Conservatives swarm D.C., urging a House GOP immigration bill

WASHINGTON - For the business group from Utah, the lobbying blitz started well before its plane touched down in the nation’s capital.

Heading to Washington to spend Tuesday urging House Republicans to take up a broad immigration overhaul, the team buttonholed several members of its state’s congressional delegation - Republican Sens. Orrin Hatch and Mike Lee,and Reps. Jim Matheson, a Democrat, and Chris Stewart, a Republican - as the lawmakers waited to board their flight Monday at the Salt Lake City airport.

“Our plea is to act now, do it now, lead,” Stan Lockhart, a former chairman of the Utah Republican Party, said in an interview Tuesday as he explained the group’s basic pitch. “Ask House leadership to lead and let’s pass what’s possible now.”

Randy Parker, chief executive of the Utah Farm Bureau Federation, chimed in: “They need to act now.

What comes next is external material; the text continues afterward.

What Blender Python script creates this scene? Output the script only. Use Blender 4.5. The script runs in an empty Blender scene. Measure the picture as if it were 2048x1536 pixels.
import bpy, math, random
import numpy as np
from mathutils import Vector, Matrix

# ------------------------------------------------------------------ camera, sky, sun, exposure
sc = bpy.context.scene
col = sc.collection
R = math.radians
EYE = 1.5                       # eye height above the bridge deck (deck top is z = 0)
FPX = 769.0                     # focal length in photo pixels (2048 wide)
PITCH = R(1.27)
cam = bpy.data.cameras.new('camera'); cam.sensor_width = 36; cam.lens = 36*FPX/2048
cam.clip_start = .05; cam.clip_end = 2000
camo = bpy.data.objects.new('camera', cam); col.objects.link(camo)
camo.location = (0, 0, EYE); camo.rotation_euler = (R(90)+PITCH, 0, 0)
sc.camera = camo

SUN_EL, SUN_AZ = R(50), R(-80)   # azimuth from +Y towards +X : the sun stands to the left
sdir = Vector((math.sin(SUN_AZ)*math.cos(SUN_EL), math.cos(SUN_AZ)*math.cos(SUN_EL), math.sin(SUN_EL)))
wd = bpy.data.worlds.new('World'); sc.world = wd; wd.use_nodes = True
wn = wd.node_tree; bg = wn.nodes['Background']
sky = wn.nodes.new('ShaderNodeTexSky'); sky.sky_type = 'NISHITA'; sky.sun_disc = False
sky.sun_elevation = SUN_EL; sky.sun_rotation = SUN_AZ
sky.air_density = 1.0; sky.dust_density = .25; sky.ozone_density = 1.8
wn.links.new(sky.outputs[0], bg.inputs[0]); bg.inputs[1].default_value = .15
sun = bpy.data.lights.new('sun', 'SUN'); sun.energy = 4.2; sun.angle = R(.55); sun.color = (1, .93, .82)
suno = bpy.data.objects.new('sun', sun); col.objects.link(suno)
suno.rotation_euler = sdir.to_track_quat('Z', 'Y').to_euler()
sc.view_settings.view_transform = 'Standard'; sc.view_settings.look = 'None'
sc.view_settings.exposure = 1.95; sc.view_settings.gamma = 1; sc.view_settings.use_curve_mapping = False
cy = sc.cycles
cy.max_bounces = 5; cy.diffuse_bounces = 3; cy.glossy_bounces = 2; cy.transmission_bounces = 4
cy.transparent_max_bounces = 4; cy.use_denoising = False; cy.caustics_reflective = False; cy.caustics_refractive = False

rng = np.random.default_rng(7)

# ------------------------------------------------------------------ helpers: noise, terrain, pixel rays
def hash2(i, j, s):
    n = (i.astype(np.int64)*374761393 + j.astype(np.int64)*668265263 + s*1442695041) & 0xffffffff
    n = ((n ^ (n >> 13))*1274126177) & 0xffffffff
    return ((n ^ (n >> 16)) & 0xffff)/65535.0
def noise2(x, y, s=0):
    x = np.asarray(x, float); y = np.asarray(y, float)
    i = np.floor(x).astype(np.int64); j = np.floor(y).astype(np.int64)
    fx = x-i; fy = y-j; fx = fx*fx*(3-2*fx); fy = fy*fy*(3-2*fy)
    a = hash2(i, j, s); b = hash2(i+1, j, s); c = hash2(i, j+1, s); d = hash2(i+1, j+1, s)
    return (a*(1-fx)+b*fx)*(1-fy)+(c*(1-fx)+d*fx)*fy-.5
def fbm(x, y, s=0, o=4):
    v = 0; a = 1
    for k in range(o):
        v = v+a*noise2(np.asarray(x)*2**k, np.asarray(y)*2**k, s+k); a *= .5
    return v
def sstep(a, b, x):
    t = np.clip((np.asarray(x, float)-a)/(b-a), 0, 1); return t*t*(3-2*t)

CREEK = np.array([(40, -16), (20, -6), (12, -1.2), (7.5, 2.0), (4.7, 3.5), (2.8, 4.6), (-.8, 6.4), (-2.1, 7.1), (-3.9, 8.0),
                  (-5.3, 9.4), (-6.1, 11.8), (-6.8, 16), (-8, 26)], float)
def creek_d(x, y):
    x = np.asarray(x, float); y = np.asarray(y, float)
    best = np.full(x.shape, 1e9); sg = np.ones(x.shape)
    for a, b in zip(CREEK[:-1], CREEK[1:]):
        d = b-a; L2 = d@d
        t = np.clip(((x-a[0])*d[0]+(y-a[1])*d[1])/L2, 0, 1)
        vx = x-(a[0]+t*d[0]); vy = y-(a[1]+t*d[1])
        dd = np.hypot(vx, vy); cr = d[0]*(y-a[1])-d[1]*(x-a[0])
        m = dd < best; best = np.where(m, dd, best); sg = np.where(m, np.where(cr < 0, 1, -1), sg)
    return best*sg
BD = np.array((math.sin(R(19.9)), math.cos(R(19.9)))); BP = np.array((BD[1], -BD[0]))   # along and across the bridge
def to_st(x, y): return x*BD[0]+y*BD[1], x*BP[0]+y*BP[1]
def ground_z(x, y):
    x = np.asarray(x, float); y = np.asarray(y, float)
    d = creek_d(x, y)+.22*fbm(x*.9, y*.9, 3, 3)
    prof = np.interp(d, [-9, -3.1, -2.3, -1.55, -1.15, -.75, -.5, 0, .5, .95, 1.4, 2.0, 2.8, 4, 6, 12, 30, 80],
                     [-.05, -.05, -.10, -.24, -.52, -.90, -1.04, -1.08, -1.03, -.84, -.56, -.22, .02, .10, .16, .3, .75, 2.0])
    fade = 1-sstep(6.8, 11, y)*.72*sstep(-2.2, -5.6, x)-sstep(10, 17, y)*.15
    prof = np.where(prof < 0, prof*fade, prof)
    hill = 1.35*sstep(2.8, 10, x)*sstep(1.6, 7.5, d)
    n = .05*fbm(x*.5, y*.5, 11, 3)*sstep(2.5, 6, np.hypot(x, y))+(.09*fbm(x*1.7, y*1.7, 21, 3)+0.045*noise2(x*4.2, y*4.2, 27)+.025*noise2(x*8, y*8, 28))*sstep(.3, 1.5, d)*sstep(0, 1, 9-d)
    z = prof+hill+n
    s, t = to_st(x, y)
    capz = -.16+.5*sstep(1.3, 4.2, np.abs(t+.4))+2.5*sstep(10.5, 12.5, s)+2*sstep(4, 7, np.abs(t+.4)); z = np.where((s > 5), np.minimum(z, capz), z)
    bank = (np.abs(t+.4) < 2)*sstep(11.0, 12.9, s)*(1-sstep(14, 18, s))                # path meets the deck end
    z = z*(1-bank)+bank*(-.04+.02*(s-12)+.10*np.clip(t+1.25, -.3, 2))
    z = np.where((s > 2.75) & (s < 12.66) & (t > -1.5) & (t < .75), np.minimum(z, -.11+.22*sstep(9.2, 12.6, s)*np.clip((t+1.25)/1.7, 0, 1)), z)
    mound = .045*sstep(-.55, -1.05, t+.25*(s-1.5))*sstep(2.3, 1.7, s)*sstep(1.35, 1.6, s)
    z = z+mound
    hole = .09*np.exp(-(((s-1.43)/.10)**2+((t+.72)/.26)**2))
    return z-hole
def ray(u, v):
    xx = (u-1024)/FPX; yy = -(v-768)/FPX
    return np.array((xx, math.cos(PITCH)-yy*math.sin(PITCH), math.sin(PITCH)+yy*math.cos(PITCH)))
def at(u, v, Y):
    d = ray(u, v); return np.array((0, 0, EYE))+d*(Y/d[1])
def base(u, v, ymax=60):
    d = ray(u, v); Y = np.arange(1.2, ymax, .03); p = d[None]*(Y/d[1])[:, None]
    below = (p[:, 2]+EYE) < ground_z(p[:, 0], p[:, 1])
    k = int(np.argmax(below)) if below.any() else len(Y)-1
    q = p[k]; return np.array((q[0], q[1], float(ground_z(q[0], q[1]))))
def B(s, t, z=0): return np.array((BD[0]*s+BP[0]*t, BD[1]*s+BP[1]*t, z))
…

That’s the bottom line.”

Lockhart and Parker are part of an unlikely coalition of business executives, evangelical groups and prominent conservatives coming together to urge House Republicans to put broad immigration legislation on the House floor, ideally before the end of the year.

On Tuesday, the coalition of more than 600 leaders from roughly 40 states descended on the Capitol for meetings with nearly 150 Republican lawmakers. They are largely taking aim at House Republicans who they think could support a broad immigration overhaul, including some sort of legal status for the 11 million illegal aliens in the country. The leaders are urging the lawmakers to take a more proactive role in pushing immigration legislation to a House vote.

“Our fly-in today is about moving votes on the Hill in support of reasonable immigration reform,” said Randel Johnson, the U.S. Chamber of Commerce’s senior vice president for immigration and labor issues, in a conference call with reporters. “I’m confident we’re going to move the ball forward.”

The event’s sponsors included the chamber of commerce; FWD.us, a political action group founded by Mark Zuckerberg, the creator of Facebook; the National Immigration Forum; and the Partnership for a New American Economy, which is led by Mayor Michael Bloomberg of New York, Rupert Murdoch and Bill Marriott Jr.

The effort kicked off in the morning with several panel discussions at the chamber of commerce, including one conversation in which the Bipartisan Policy Center, a nonprofit based in Washington, unveiled a new study that found that a broad immigration overhaul would help grow the economy.

Advocates then boarded buses to the Capitol. Members of the group from Utah said that while they believed most of their House lawmakers were largely supportive of at least some form of an immigration overhaul, their goal was to persuade them to get out in front on the issue.

“It’s one thing to be with us,” said Todd Bingham, president of the Utah Manufacturers Association. “It’s another to lead out and actually create dialogue and create discussion and tell leadership in the House that we’re not interested in waiting two years - we need to address this now.”

The push comes as conflicting messages continue to emerge from the immigration debate on Capitol Hill.

Sen. Marco Rubio, R-Fla., an author of the Senate-passed immigration bill that includes a path to citizenship for the illegal aliens already in the U.S., seemed to backpedal slightly Saturday.

His spokesman told Breitbart News, a conservative news outlet, that House conservatives should not fall for a “ruse” that could lead to one of their more narrow, piecemeal immigration bills being used as vehicle to enter a conference negotiation between the House and the Senate, from which a broader immigration bill could emerge.

“On the surface, the statement didn’t read well,” said Alberto Cardenas, chairman of the American Conservative Union, when asked about Rubio’s comments. “But maybe a good explanation from him will be persuasive, so I’m going to hold judgment.”

Alex Conant, a spokesman for Rubio, said that the senator was not backing away from his support for the Senate bill, but simply reflecting the political reality in the Republican-controlled House, where many conservatives refuse to support any immigration bill because they fear that it could be used as a “Trojan horse” and lead to amnesty.